When might Pennsylvania permit driverless vehicles on its roads?

Which states currently allow driverless vehicles on public roads? According to the Insurance Institute for Highway Safety, 10 states explicitly allow AV companies to conduct testing without requiring a human to be in the vehicle: Alabama, California, District of Columbia, Louisiana, Maine, Michigan, North Carolina, Ohio, Tennessee, Texas, Utah, and Washington. West Virginia also joined the list on June 10, and Oklahoma will join them on November 1.

Though several autonomous vehicle companies have called Pittsburgh home for the last few years, Pennsylvania law currently bars vehicles from operating on public roads without a human safety driver present inside the vehicle. So while each company is pursuing the route to commercialization a bit differently with their self-driving products, all AV companies that conduct testing in Pennsylvania must wait on legislators in Harrisburg to change state law if these companies wish to validate their efforts of truly driverless vehicles. But the day when Pennsylvania joins about a dozen other states across the country where driverless vehicles are permitted on public roads may be sooner than we think, according to reporting from the Pittsburgh Business Times.

The question rests largely on Senate Bill 965 which has been working its way through the PA Senate since it was first introduced in January. If passed as currently written, the bill would allow autonomous vehicle companies operating in Pennsylvania to conduct AV testing on public roads without the need for a human to be inside the vehicle. The last action the bill received was on April 13, though more progress on the bill's passage could be coming soon.

One of several local companies that would benefit from its passage is Pittsburgh-based Locomation Inc. which is developing an autonomous trucking solution called Autonomous Relay Convoy (ARC) where a human operator drives a lead truck while an autonomous truck with a driver who is off-duty follows behind, enabling the trucks to double the amount of time permitted to operate as the two vehicles take turns swapping places along a route. Until the bill passes, however, Locomation's ARC product can't be validated in Pennsylvania. In the meantime, they're already conducting autonomous testing on a closed track outside of Columbus, Ohio, and other forms of testing on portions of Pennsylvania Turnpike 576 which runs between Bridgeville and Pittsburgh International Airport.

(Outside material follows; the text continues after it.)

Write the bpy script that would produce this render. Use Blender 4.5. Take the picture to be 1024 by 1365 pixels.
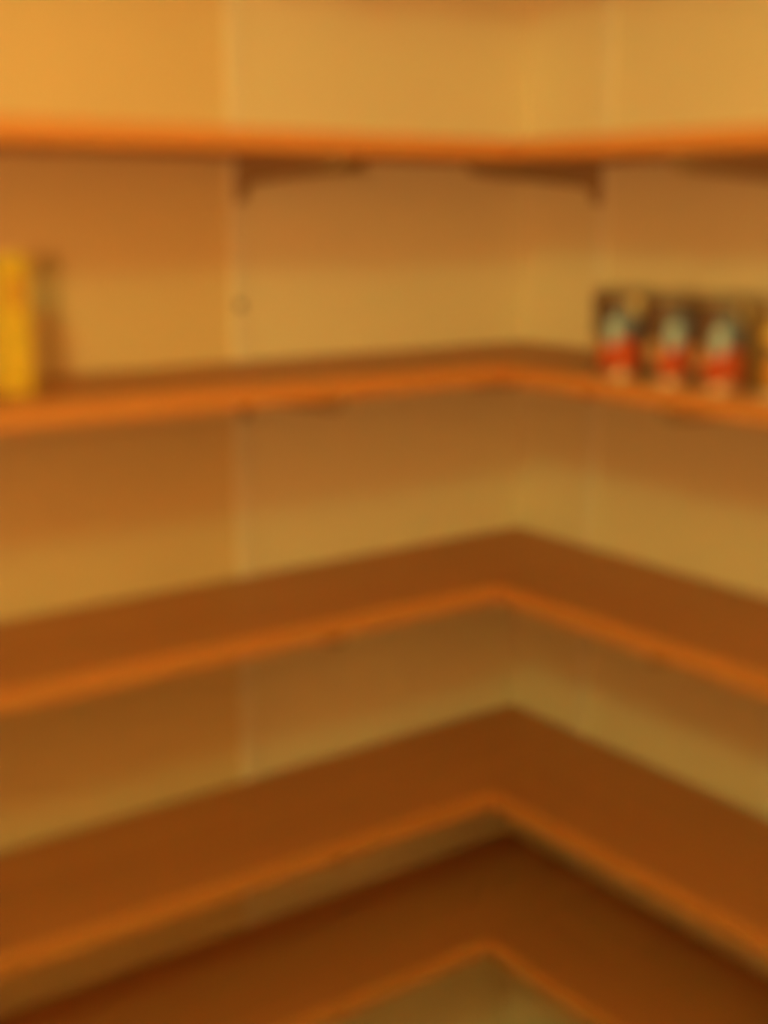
import bpy, bmesh, math, random
from mathutils import Matrix, Vector

for o in list(bpy.data.objects):
    bpy.data.objects.remove(o, do_unlink=True)
scene = bpy.context.scene
COL = scene.collection

# ------------------------------------------------------------------ camera
cam_data = bpy.data.cameras.new('camera')
cam_data.sensor_fit = 'VERTICAL'
cam_data.sensor_height = 24.0
cam_data.sensor_width = 18.0
cam_data.lens = 24.0 * 1731.5 / 1365.0
cam_data.clip_start = 0.02
cam = bpy.data.objects.new('camera', cam_data)
COL.objects.link(cam)
R = Vector((0.80395345, -0.5946775, 0.00418498))
U = Vector((0.13061366, 0.18343522, 0.97431596))
F = Vector((0.58017146, 0.78275806, -0.22514639))
m = Matrix((R, U, -F)).transposed().to_4x4()
m.translation = Vector((-1.3405, -1.4589, 1.5463))
cam.matrix_world = m
scene.camera = cam
# the photograph is badly out of focus: the lens is focused far beyond the shelves
cam_data.dof.use_dof = True
cam_data.dof.focus_distance = 60.0
APERTURE = 0.030                                    # metres across
cam_data.dof.aperture_fstop = cam_data.lens / 1000.0 / APERTURE

# ------------------------------------------------------------------ world, exposure
world = bpy.data.worlds.new('world')
scene.world = world
world.use_nodes = True
world.node_tree.nodes['Background'].inputs[0].default_value = (0.02, 0.015, 0.01, 1)
world.node_tree.nodes['Background'].inputs[1].default_value = 0.2
vs = scene.view_settings
vs.view_transform = 'Standard'
vs.look = 'None'
vs.gamma = 1.0
vs.use_curve_mapping = False
vs.exposure = 0.0
LAMP_POS = (-1.98, -1.66, 2.42)
LAMP_COLOR = (0.62, 1.0, 0.27)                       # greenish-yellow lamp
LAMP_STRENGTH = 66.0
FILL_POS = (-2.30, -2.30, 1.55)                   # redder fill lamp, added out of view to brighten the shaded walls
FILL_COLOR = (1.0, 0.47, 0.14)
FILL_STRENGTH = 530.0

# ------------------------------------------------------------------ helpers
def mesh_obj(name, bm, mat, parent=None, smooth=False):
    me = bpy.data.meshes.new(name)
    bmesh.ops.recalc_face_normals(bm, faces=bm.faces[:])
    bm.to_mesh(me); bm.free()
    if smooth:
        for p in me.polygons: p.use_smooth = True
    if mat: me.materials.append(mat)
    o = bpy.data.objects.new(name, me)
    COL.objects.link(o)
    o.parent = parent
    return o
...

As recent as April 20 during the official opening of another company, Aurora Innovation's new headquarters in the Strip District, Governor Wolf said he would sign the bill if it ended up on his desk. Like Locomation, Aurora is also developing an autonomous trucking solution, as well as an AV platform for ride-hailing and last-mile goods delivery. Aurora owns a closed track of its own in Hazelwood, which was acquired from Uber Technologies Inc. when Aurora purchased their self-driving division in January 2021. And Pittsburgh-basd Argo AI recently announced it has gone driverless in Miami, Florida and Austin, Texas.